----- DATA TO PROCESS -----
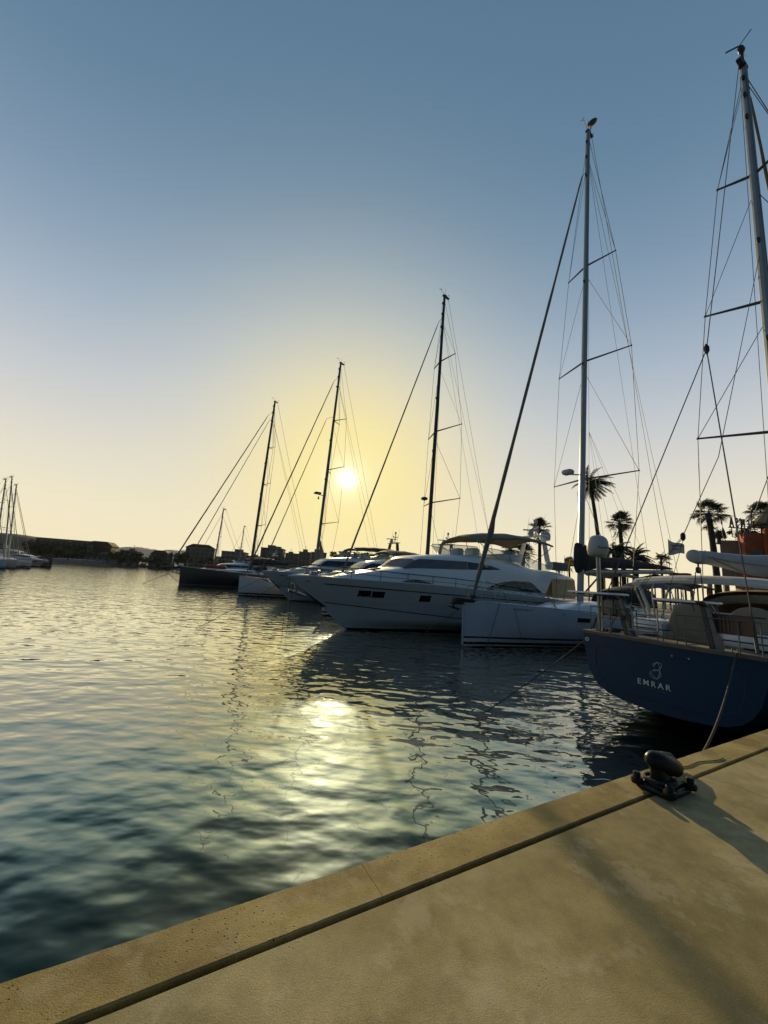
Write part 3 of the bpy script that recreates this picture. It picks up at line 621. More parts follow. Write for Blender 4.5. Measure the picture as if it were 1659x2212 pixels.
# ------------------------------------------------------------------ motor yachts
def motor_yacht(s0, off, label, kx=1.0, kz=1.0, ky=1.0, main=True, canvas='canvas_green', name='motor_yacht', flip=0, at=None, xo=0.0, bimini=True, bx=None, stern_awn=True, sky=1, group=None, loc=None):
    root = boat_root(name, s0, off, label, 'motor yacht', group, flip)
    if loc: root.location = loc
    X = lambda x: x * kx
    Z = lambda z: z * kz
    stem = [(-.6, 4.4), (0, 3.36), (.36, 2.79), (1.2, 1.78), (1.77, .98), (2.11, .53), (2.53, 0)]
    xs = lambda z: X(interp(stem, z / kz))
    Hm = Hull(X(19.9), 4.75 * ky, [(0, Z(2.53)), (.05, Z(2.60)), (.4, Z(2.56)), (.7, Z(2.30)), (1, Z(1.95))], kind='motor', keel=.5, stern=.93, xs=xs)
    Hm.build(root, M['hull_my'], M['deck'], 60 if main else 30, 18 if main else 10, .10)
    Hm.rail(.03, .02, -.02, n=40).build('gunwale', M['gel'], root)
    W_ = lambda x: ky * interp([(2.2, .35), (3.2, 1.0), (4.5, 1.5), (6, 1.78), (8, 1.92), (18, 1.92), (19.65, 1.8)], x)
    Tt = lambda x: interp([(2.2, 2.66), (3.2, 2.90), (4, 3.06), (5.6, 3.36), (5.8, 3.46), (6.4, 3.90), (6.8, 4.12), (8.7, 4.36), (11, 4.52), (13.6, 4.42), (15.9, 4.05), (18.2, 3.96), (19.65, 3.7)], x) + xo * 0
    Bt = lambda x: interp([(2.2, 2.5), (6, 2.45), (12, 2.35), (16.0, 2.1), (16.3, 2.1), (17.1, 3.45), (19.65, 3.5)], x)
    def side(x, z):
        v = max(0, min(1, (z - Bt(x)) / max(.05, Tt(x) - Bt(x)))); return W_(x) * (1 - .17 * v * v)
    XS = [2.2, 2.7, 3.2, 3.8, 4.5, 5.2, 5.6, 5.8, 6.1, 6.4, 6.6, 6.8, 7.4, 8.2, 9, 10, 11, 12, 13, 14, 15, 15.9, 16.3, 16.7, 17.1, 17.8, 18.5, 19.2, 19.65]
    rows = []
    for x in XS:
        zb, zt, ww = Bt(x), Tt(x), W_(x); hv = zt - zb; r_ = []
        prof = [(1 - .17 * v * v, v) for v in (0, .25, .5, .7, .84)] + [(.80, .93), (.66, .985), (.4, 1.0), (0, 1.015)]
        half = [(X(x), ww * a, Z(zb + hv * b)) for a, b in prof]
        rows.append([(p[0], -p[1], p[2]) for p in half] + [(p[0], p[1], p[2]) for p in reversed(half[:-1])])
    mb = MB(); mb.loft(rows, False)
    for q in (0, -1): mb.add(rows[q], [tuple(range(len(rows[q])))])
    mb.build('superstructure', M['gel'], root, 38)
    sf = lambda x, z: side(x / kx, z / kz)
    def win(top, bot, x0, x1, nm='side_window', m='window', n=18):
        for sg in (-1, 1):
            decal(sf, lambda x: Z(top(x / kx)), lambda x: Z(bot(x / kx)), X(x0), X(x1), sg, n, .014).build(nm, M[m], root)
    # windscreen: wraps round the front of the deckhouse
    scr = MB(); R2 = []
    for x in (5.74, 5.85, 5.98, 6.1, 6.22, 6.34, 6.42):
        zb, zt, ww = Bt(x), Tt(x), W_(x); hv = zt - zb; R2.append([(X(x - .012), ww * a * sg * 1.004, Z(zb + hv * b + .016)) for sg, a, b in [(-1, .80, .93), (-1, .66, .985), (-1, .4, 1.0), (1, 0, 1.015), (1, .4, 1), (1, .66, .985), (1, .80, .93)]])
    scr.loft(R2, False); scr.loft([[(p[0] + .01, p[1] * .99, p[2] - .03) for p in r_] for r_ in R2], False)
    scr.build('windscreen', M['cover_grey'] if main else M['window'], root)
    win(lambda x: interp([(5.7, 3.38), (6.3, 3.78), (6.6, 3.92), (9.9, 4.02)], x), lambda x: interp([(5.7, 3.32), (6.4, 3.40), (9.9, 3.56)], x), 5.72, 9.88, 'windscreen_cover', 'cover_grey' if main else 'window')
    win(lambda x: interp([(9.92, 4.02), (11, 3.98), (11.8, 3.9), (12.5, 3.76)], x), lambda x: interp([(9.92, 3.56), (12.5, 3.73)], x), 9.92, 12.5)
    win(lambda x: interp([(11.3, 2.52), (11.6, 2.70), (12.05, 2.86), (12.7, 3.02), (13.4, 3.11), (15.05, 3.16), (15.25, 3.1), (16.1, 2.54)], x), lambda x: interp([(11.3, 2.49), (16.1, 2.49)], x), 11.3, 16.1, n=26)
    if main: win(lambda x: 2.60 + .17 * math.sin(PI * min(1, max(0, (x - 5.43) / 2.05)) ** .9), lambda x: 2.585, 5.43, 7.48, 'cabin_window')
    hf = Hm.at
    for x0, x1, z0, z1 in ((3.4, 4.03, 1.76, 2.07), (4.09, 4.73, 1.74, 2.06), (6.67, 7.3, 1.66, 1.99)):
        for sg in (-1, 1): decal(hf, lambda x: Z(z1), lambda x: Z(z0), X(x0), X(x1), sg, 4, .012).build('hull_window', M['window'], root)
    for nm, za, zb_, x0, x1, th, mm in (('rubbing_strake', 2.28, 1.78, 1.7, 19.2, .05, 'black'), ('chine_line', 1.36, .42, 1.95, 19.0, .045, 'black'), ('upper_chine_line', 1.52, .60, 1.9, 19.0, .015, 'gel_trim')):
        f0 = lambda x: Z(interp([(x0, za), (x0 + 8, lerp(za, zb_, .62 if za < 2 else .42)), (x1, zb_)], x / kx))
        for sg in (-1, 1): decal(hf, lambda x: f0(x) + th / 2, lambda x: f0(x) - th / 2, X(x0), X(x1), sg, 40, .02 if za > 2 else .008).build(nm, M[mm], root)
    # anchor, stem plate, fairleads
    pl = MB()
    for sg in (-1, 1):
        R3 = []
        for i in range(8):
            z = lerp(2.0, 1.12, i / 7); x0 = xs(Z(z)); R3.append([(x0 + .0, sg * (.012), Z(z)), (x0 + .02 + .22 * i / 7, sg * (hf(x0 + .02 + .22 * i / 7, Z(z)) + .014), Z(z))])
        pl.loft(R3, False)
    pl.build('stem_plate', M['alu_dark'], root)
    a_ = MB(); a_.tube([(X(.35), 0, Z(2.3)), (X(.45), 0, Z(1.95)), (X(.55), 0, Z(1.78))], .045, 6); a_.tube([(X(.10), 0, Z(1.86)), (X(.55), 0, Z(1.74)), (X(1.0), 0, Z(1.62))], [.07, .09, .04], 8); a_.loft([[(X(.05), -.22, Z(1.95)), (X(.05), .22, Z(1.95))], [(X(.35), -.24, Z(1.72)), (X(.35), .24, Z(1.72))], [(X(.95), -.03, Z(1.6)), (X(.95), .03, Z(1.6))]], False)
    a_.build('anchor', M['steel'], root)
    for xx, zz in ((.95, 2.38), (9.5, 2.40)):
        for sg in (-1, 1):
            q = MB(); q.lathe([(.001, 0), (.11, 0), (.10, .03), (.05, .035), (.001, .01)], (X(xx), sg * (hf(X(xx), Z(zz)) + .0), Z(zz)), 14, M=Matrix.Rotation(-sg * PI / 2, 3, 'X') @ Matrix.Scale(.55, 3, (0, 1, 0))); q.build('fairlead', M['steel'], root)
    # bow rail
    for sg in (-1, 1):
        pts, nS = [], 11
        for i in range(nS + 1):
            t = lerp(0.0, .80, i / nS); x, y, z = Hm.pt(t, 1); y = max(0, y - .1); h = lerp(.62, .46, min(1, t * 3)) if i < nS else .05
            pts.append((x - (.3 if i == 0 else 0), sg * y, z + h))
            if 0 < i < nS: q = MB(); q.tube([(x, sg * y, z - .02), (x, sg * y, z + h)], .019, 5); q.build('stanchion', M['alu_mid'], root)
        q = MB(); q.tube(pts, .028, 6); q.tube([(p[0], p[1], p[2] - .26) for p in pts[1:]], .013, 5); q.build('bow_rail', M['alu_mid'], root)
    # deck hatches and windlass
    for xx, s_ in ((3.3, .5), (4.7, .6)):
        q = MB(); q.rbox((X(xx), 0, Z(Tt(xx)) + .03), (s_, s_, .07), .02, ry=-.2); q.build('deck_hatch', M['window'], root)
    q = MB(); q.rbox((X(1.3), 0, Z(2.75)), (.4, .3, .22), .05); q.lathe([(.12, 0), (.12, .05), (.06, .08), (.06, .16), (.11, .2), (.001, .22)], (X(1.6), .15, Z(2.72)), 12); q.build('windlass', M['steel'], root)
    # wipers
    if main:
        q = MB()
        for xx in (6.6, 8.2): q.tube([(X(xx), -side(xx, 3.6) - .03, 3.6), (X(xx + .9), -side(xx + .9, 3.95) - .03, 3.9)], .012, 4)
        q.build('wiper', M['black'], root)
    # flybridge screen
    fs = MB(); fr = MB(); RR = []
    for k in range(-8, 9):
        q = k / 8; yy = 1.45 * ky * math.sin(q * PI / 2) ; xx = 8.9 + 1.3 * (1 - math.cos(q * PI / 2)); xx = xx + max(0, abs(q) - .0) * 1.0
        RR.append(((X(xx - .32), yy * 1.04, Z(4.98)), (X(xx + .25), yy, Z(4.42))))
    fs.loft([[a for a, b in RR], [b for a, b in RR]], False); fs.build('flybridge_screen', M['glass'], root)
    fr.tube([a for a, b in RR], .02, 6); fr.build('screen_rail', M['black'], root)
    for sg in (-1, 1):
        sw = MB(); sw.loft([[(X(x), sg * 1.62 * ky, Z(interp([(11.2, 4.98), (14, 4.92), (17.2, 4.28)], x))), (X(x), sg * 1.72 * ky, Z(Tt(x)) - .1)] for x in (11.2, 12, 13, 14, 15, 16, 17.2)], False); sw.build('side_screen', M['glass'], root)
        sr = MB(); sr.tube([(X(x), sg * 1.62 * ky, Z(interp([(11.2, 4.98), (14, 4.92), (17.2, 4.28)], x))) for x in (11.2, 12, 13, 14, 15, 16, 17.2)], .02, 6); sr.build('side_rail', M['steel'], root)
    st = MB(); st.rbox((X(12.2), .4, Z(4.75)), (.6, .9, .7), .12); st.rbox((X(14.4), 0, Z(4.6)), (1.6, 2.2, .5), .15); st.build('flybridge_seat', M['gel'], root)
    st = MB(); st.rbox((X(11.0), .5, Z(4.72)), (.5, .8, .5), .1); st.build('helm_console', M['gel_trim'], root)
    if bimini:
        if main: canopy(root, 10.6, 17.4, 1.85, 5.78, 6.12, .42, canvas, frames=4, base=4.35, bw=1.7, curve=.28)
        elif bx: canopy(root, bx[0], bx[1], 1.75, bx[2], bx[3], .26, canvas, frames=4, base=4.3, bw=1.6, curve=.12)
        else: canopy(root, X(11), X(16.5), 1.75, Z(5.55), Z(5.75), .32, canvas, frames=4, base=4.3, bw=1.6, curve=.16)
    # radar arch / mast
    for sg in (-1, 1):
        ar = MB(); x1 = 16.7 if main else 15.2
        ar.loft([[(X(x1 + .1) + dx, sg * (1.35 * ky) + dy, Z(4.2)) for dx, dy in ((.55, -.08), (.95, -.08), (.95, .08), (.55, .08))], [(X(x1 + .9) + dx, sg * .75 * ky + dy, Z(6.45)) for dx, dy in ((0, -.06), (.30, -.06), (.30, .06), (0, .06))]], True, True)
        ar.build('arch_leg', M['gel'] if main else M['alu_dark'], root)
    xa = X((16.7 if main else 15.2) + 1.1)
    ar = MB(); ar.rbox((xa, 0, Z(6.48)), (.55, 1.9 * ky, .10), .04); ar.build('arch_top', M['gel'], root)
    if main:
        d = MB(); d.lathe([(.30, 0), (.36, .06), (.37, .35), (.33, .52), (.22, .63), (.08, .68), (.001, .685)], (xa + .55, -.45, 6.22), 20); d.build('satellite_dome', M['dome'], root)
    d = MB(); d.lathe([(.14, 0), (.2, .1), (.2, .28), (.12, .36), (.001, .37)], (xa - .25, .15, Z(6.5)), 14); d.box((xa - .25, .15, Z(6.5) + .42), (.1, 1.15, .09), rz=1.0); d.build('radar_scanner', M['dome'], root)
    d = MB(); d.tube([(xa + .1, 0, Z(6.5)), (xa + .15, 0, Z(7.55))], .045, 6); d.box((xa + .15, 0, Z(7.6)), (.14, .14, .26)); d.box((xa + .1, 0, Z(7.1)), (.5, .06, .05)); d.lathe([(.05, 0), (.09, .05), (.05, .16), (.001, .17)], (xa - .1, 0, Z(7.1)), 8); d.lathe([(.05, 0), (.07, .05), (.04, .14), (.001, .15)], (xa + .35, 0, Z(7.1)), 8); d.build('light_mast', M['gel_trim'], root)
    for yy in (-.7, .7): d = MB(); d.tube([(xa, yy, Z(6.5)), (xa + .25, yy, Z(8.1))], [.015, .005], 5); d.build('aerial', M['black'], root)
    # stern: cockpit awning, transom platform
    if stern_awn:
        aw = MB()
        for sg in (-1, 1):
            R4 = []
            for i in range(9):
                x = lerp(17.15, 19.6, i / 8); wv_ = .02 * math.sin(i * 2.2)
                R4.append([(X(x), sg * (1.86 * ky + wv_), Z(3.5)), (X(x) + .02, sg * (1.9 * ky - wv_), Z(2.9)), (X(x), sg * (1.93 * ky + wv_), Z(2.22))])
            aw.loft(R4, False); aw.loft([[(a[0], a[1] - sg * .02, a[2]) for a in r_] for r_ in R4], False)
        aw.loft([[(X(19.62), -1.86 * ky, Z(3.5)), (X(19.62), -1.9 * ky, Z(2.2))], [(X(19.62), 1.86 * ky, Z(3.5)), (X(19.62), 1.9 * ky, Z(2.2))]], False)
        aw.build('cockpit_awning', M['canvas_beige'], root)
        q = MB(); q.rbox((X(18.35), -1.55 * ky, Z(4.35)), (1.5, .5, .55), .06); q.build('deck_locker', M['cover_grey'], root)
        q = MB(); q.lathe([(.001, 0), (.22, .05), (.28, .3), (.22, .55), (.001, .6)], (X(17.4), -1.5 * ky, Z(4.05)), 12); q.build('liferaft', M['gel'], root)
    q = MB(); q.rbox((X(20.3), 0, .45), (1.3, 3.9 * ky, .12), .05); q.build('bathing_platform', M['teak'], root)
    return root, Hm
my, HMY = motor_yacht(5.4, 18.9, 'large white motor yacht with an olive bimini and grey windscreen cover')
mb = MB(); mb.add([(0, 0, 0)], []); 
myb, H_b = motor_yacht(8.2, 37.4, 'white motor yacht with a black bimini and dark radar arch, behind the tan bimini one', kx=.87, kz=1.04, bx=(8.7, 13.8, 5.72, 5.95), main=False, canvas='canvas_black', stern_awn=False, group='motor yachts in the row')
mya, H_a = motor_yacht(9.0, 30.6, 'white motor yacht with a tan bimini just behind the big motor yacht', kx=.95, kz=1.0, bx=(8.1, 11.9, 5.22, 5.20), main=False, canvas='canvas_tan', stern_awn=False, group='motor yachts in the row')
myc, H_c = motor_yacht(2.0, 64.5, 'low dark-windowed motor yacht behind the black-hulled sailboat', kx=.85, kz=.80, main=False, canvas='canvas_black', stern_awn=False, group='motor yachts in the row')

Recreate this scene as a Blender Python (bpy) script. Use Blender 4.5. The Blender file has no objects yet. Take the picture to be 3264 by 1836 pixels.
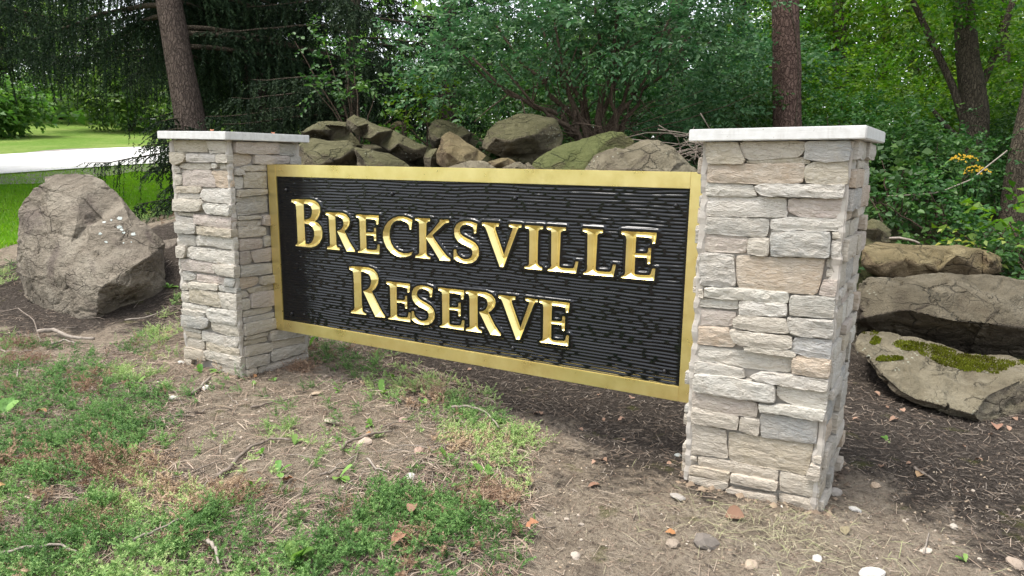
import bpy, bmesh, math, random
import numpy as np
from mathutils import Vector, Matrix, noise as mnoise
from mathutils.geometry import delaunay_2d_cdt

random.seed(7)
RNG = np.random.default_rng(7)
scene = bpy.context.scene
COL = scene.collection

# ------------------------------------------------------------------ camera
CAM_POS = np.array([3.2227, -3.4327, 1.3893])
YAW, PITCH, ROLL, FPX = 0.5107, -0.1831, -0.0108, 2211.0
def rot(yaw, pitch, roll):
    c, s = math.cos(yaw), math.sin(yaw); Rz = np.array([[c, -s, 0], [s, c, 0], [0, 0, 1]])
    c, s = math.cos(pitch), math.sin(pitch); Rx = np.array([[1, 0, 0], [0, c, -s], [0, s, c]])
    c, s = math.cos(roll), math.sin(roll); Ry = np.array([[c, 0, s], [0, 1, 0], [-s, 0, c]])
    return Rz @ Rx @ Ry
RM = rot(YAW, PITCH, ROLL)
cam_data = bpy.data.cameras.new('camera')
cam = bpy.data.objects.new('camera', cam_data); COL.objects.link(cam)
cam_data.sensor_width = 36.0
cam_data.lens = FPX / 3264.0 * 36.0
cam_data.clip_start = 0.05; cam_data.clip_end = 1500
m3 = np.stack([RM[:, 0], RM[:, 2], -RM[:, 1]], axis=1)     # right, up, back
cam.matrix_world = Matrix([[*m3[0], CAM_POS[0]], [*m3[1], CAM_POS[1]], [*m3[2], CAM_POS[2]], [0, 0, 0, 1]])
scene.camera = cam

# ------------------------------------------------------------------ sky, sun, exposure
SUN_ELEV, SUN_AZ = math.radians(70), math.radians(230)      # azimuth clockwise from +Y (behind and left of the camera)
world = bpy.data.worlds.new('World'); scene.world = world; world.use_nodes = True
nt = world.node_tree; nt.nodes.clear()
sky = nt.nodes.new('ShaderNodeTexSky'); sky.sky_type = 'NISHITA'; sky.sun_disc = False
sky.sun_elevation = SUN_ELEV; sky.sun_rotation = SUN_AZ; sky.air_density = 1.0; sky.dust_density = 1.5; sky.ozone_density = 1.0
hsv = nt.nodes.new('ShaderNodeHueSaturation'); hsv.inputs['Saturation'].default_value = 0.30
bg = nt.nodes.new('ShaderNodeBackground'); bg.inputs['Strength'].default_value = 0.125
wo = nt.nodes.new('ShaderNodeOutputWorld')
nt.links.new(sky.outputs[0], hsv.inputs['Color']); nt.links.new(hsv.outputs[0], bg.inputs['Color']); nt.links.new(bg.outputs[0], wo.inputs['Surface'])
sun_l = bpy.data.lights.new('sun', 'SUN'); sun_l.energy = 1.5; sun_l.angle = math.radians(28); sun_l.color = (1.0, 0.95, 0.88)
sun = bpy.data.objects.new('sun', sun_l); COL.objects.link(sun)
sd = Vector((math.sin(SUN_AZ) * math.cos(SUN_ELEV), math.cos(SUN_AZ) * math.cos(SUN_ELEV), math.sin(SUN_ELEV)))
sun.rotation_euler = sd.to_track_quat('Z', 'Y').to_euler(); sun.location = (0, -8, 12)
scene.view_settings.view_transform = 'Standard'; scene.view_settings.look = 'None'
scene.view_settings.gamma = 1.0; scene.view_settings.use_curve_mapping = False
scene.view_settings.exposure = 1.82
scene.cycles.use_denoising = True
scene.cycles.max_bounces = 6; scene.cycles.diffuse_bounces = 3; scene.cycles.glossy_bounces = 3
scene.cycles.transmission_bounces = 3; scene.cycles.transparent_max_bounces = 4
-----
* [TASK PROMPT]
Quote, please, every line of the material above from its start through the line that has "Hm = Hull(X(19.9), 4.75", reproducing the words exactly and dropping any images.

* [RESULT FOR THIS TASK]
Write part 3 of the bpy script that recreates this picture. It picks up at line 621. More parts follow. Write for Blender 4.5. Measure the picture as if it were 1659x2212 pixels.
# ------------------------------------------------------------------ motor yachts
def motor_yacht(s0, off, label, kx=1.0, kz=1.0, ky=1.0, main=True, canvas='canvas_green', name='motor_yacht', flip=0, at=None, xo=0.0, bimini=True, bx=None, stern_awn=True, sky=1, group=None, loc=None):
    root = boat_root(name, s0, off, label, 'motor yacht', group, flip)
    if loc: root.location = loc
    X = lambda x: x * kx
    Z = lambda z: z * kz
    stem = [(-.6, 4.4), (0, 3.36), (.36, 2.79), (1.2, 1.78), (1.77, .98), (2.11, .53), (2.53, 0)]
    xs = lambda z: X(interp(stem, z / kz))
    Hm = Hull(X(19.9), 4.75 * ky, [(0, Z(2.53)), (.05, Z(2.60)), (.4, Z(2.56)), (.7, Z(2.30)), (1, Z(1.95))], kind='motor', keel=.5, stern=.93, xs=xs)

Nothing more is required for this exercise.